10.10.08

A voz de Deus...

A Transfiguração, segundo Lucas (Lc 9,28-36) – A voz narrativa

Uns oito dias depois destas palavras, levando consigo Pedro, João e Tiago, Jesus subiu ao monte para orar. Enquanto orava, o aspecto do seu rosto modificou-se, e as suas vestes tornaram-se de uma brancura fulgurante. E dois homens conversavam com Ele: Moisés e Elias, os quais, aparecendo rodeados de glória, falavam da sua morte, que ia acontecer em Jerusalém. Pedro e os companheiros estavam a cair de sono; mas, despertando, viram a glória de Jesus e os dois homens que estavam com Ele. Quando eles iam separar-se de Jesus, Pedro disse-lhe: «Mestre, é bom estarmos aqui. Façamos três tendas: uma para ti, uma para Moisés e outra para Elias.» Não sabia o que estava a dizer. Enquanto dizia isto, surgiu uma nuvem que os cobriu e, quando entraram na nuvem, ficaram atemorizados. E da nuvem veio uma voz que disse: «Este é o meu Filho predilecto. Escutai-o.» Quando a voz se fez ouvir, Jesus ficou só. Os discípulos guardaram silêncio e, naqueles dias, nada contaram a ninguém do que tinham visto.

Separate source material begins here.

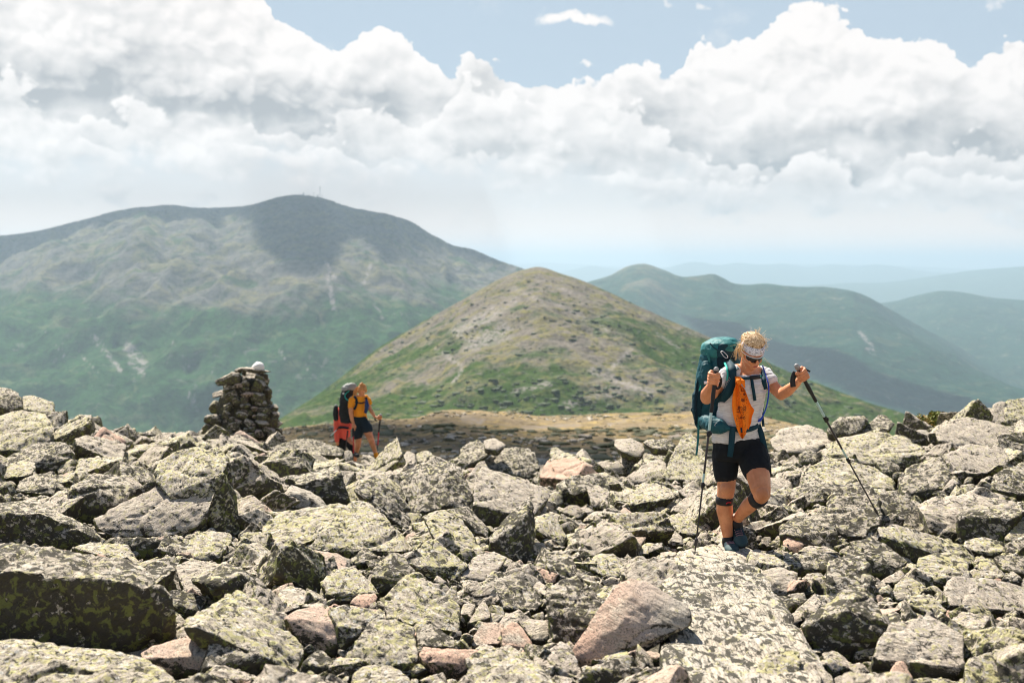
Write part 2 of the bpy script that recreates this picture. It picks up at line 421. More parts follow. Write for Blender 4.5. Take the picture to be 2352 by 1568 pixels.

O narrador que encontramos neste relato é, como já vimos, alguém que se coloca do “lado” de Jesus, ou seja, tudo o que diz serve para exaltar a figura de Jesus aos olhos do leitor. Para tal, a “voz” narrativa faz uso de comentários explícitos e implícitos.
No texto encontramos um único comentário explícito, na forma de uma glosa explicativa, quando o narrador diz que Pedro «não sabia o que estava a dizer». Neste caso, trata-se de uma focalização zero, já que é uma informação acerca do interior do personagem e um suplemento de informação a que um mero observador dos acontecimentos não teria acesso.

No que diz respeito a comentários implícitos, podemos encontrar exemplos de intertextualidade, na medida em que a transfiguração de Jesus tem alusões a Ex 24,9-18; 34,29-35 onde encontramos os motivos do monte, da nuvem, da glória, do resplandecer do rosto, etc.. Além disso, os personagens Moisés e Elias são uma remissão para as Escrituras do povo hebreu, na medida em que são símbolos da Lei e dos Profetas. Tudo isto significa que o episódio da transfiguração só se entende para quem tem um certo conhecimento do Antigo Testamento, de modo a perceber a intertextualidade e compreender aquilo que o narrador quer dizer, de modo implícito. Para além disto, também há no relato uma certa ironia de situação, quando Pedro sugere que se façam três tendas – a discrepância entre o entendimento que Pedro faz da situação e o que a história está a dizer leva a que esta ignorância de Pedro dê ao leitor a sugestão de que está em presença de algo fora do comum, que nem os discípulos foram capazes de entender, e que traduz a transcendência de Jesus Cristo, que num primeiro momento é colocado no mesmo plano da Lei e dos Profetas, para de seguida se mostrar ainda superior a estas instâncias.